Mein erster Augen-Blick? Der, über den das Erinnern nicht weiter hinausreicht? Ich hatte das aufgeschrieben, ganz rasch, fliegend, was da so hochkam.

Der Notizzettel ist weg. Soll ich mich nochmals so wahnsinnig anstrengen? Ich weiß nicht mal, ob das neuerliche Ergebnis dann mit dem damaligen halbwegs kongruent ist. Da kann ich ja gleich was zusammenfabulieren. Zumal es niemanden wirklich interessiert, was ich noch weiß. Von damals. Als ich drei war. Oder noch etwas jünger.

Es interessiert ja nicht mal, was Ballack aus seiner Zeit als Dreikäsehoch erinnert. Oder Precht. Oder Merkel. Nicht mal wenn Stromberg da auspacken würde, könnte man einen Hund hinterm Ofen hervorlocken.

Apropos Ofen: Sowas gibt es ja kaum noch. Es gibt zwar immer mehr Hunde. Die hocken aber nicht hinter der Heizung, von wo man sie hervorlocken müsste oder könnte.

Irgendwie hab ich das dumpfe Gefühl, mein erster Blick ging in der neuen Wohnung nach oben an die Decke. Und da war ein großes Loch in der Decke. Und es war schwarz gesäumt. Ich sah dem Himmel, weil eine Brandbombe das Haus getroffen und ein Loch in die Decke gebombt hatte. Das Blau, das ich sah, war schwarz umrandet.
Das, behaupte ich jetzt mal, ist meine älteste Erinnerung. Eine halbe Stunde älter ist das Bild: Ich wandere an der Hand des Vaters mit einem Bollerwagen die Straße von der alten Wohnung zur neuen hinauf. "Hinauf", weil die Straße leicht anstieg. Oder: wenn man sie in entgegengesetzter Richtung lief, leicht abschüssig war.

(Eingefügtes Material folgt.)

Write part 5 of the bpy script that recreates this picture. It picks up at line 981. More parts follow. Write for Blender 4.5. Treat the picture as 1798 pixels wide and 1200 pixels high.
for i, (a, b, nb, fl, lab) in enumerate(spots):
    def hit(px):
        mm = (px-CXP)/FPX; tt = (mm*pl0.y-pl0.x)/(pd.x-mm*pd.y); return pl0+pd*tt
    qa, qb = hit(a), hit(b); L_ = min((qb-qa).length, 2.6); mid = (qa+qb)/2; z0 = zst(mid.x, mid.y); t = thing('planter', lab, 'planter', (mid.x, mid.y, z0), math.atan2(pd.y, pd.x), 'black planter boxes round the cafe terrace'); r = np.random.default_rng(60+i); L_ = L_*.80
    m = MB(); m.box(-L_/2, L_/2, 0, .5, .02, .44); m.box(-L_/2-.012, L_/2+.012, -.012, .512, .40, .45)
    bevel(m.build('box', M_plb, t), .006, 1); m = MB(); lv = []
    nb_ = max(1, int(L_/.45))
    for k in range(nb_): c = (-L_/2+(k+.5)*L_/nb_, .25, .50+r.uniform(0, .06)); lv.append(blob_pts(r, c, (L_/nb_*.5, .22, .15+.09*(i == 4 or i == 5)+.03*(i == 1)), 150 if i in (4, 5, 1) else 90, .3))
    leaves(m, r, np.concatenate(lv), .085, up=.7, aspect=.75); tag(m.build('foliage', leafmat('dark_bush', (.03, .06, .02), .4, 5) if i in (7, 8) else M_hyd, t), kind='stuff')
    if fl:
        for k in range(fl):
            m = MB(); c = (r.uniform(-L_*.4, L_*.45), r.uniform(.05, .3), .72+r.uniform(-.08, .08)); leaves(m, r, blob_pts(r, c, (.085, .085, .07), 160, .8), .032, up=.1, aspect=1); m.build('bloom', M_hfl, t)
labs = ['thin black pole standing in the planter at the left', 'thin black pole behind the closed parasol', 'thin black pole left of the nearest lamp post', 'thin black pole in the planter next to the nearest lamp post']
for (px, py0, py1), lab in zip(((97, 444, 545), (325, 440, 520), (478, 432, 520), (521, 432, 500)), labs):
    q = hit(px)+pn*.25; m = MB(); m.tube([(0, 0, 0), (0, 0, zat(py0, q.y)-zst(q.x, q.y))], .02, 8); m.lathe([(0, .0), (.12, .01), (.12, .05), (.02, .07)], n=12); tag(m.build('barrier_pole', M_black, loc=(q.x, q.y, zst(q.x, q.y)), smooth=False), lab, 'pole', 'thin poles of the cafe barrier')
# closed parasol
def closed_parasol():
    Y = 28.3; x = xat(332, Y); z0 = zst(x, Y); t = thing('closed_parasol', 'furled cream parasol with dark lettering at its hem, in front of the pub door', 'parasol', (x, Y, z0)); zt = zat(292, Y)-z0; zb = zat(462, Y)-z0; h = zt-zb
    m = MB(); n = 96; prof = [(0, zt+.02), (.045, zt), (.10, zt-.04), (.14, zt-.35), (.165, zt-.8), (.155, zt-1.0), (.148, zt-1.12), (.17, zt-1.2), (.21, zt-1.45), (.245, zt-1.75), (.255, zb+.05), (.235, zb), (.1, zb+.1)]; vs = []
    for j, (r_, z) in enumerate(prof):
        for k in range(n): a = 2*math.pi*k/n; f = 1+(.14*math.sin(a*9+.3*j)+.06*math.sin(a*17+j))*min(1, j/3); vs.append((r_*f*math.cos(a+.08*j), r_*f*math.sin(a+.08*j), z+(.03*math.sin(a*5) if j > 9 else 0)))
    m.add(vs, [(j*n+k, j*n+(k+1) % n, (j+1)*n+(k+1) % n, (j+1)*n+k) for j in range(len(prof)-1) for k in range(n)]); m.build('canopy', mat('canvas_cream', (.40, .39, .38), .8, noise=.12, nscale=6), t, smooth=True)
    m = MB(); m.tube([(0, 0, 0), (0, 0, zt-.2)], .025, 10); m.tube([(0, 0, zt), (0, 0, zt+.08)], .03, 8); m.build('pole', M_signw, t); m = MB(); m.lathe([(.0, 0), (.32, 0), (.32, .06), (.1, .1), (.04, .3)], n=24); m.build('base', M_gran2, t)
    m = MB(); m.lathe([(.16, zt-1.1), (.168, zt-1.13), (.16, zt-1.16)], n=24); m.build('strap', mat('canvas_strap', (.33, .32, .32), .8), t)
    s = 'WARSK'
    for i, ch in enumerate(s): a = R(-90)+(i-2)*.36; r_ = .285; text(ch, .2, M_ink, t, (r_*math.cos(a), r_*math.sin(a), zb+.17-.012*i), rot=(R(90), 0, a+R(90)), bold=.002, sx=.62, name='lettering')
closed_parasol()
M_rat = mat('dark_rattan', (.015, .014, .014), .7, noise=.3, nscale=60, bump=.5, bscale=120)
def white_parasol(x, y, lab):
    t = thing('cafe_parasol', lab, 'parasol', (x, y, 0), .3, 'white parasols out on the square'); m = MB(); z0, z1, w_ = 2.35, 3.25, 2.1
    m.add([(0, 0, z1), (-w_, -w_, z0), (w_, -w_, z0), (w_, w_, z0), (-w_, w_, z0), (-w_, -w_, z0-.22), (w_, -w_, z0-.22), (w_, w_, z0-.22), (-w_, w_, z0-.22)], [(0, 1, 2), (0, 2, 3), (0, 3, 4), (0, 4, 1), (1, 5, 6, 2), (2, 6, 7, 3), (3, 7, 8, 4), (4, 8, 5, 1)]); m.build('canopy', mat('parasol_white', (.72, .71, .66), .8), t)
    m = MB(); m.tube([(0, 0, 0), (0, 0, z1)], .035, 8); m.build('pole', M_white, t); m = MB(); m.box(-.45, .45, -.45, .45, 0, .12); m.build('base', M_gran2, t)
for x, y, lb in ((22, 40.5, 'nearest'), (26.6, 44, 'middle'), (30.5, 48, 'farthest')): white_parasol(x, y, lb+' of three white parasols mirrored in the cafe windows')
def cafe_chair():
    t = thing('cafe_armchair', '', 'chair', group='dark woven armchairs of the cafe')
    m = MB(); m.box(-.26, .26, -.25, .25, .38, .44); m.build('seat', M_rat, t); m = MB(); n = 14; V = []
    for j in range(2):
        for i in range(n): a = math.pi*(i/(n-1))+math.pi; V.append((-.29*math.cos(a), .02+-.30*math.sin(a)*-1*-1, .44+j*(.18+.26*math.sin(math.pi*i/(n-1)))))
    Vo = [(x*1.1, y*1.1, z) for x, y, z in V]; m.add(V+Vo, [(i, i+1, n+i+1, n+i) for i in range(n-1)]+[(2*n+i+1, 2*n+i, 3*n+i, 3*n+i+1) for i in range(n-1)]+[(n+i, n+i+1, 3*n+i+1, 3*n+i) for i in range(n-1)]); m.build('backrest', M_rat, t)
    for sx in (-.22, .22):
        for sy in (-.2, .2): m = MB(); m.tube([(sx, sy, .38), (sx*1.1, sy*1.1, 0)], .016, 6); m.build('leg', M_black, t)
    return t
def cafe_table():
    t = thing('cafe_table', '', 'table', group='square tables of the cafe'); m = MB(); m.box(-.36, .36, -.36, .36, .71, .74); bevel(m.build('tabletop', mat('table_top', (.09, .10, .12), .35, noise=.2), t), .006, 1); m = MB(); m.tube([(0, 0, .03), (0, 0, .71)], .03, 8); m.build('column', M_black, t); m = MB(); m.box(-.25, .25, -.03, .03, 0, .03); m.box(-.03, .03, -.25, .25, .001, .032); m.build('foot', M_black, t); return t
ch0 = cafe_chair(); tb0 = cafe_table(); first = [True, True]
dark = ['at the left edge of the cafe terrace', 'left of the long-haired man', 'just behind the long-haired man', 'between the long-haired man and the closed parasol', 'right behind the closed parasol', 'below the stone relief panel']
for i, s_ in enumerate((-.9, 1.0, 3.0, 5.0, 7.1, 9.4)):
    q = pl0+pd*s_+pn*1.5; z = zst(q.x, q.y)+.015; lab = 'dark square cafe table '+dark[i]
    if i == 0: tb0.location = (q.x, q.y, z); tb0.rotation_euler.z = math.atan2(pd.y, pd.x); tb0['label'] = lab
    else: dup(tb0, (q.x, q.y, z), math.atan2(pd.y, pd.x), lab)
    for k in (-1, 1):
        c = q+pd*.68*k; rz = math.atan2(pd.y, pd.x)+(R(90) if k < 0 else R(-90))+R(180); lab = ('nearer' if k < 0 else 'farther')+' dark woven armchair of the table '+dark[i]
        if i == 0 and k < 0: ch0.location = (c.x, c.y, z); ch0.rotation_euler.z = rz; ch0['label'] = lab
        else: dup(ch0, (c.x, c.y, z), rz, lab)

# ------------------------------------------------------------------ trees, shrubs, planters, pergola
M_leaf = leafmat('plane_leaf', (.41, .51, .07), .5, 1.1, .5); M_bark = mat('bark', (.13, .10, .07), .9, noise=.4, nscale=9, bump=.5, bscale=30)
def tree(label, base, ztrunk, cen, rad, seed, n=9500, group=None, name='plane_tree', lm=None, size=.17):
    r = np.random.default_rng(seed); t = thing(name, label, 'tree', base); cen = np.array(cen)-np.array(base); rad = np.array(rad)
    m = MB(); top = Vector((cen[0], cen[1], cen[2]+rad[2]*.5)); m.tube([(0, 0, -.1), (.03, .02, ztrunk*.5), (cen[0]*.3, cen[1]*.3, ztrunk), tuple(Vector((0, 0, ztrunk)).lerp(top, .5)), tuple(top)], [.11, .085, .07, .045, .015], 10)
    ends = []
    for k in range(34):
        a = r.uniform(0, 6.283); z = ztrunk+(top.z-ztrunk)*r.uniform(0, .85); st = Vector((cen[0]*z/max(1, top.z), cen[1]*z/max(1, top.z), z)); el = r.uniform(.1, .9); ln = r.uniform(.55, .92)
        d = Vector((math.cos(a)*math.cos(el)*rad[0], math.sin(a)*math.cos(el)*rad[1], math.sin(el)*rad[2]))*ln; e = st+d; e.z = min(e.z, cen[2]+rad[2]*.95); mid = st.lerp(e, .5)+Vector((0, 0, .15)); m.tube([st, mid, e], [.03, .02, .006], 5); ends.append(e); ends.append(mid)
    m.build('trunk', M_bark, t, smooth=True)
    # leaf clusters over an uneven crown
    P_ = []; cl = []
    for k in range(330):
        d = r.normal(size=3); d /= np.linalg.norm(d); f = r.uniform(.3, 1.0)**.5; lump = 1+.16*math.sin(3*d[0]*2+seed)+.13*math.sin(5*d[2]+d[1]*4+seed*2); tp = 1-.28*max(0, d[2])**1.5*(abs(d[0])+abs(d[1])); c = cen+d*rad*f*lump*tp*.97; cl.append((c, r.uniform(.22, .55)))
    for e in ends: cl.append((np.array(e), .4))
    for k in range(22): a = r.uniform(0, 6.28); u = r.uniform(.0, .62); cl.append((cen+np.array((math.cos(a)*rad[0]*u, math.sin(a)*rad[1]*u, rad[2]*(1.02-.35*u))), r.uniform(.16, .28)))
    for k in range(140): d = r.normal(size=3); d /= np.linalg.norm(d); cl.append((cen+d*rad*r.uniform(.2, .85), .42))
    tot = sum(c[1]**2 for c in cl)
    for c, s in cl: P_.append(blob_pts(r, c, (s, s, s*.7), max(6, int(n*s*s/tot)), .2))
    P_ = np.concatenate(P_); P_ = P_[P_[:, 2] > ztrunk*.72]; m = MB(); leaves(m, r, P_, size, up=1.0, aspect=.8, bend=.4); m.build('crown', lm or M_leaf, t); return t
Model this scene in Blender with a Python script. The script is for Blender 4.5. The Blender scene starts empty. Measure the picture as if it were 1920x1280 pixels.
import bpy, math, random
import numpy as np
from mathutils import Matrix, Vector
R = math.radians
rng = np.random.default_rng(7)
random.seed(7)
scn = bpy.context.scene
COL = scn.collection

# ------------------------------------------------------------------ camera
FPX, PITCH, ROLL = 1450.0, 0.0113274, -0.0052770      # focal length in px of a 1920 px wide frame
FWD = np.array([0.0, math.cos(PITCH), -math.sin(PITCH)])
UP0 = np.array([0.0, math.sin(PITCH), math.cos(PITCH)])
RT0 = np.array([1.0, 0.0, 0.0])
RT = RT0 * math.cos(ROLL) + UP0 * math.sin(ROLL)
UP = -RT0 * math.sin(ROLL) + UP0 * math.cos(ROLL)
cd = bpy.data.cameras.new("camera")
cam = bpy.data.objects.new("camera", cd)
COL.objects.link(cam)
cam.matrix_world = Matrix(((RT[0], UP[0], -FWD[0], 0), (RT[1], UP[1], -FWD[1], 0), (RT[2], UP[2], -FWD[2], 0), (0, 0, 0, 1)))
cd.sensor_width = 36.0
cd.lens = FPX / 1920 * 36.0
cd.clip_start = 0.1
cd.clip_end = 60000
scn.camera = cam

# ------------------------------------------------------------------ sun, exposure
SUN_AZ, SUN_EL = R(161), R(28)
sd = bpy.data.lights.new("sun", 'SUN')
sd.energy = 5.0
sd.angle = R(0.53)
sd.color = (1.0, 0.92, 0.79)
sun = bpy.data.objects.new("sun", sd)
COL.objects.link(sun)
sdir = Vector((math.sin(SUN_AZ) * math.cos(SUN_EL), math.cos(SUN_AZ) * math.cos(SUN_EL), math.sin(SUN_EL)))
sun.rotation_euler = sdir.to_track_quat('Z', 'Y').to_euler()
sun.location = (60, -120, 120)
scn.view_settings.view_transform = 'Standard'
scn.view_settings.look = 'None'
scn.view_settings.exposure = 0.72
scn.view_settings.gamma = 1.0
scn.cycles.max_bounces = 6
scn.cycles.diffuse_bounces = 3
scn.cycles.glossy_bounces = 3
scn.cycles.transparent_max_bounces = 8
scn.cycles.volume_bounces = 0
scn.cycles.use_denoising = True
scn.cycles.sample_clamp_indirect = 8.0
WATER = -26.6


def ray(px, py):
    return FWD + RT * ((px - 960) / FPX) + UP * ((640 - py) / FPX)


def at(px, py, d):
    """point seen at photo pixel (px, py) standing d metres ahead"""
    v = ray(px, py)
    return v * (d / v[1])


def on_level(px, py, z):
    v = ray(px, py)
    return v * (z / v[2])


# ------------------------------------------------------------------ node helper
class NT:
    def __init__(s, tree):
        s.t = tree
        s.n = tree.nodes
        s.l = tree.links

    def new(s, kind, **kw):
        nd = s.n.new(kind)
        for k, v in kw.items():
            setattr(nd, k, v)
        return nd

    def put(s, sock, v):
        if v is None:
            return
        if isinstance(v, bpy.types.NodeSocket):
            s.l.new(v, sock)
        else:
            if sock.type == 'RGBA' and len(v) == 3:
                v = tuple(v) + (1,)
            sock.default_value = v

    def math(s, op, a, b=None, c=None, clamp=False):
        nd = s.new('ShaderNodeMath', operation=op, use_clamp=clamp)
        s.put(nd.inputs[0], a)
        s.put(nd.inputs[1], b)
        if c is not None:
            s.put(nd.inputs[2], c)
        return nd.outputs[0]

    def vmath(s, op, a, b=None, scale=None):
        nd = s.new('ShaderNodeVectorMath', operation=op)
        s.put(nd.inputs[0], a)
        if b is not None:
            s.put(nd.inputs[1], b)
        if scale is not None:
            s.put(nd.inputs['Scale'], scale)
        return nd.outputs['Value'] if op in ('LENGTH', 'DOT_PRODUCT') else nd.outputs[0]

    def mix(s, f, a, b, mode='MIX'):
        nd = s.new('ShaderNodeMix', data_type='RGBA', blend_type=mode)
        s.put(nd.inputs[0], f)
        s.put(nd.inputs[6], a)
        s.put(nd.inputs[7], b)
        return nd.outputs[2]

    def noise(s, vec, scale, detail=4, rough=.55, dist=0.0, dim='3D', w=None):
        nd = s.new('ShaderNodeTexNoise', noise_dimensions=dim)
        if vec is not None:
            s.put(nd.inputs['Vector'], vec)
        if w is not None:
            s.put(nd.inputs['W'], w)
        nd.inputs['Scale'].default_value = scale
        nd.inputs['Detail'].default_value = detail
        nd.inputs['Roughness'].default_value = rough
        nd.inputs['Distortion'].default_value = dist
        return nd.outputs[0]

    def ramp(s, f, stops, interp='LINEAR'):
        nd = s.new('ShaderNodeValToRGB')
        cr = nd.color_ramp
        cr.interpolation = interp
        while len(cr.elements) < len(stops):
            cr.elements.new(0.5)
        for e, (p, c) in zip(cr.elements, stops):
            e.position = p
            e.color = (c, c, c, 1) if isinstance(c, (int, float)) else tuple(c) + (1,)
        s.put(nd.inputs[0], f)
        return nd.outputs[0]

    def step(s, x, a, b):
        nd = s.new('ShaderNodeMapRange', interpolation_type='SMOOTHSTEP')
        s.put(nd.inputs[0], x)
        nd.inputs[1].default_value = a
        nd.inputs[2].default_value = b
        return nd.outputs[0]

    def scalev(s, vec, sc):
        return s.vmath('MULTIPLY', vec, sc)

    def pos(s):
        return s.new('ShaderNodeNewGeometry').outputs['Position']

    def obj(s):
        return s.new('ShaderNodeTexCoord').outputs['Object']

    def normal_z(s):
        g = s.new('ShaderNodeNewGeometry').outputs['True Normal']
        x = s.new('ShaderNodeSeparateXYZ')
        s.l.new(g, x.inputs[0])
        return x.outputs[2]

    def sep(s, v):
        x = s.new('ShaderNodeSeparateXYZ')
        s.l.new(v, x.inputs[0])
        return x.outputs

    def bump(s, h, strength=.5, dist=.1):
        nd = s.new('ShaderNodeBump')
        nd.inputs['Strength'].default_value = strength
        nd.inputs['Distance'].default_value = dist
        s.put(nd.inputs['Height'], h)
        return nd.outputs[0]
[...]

Den Vorteil sahen wir erst viel später, mit 17, 18, als wir schon keine Rollschuhe mehr liefen. Da war dann die Straße asphaltiert. Vorher war sie geteert und hatte immens viele Löcher. Da war nix mit Rollschuhlaufen. Nur der Sunderweg war asphaltiert. Aber der war nicht abschüssig. Und auf dem fuhren damals nicht so schrecklich viele Autos, aber genug, um die Mütter zum Verbot zu veranlassen: "Du gehst nicht zum Sunderweg!"

Dabei war das auch die einzige Möglichkeit, den Pitschendopp kreisen zu lassen, diesen Holzkegel mit dem Nagel in der Spitze, der mit der Peitsche immer angetrieben werden musste. Auch der Heuldopp kreiselte ausschließlich auf dem Sunderweg.

Und wen juckt das? "Eh ich vergesse ... Memoiren eines Nobody". Immer hatte ich diesen Roman schreiben wollen. Nicht als Biografie, nicht als Memoiren. Als Roman. Irgendwo fand ich den Satz: Autoren schöpfen meist aus dem eigenen Erleben. So spannend war und ist mein Leben aber nicht. Das reicht nicht für einen Roman, nicht mal für eine Kurzgeschichte. Und eine Biografie ...

Ich werde doch die Notizzettel suchen. Sie sind irgendwo. Ich hab sie all' die Jahre gehabt. Aber dann ... Und ich weiß warum: Dieses Wühlen im Gestern, das ist von Übel! Alles Weitere wird jetzt erfunden. Scheiß was auf die Zettel und die Memos. Moin, Moin!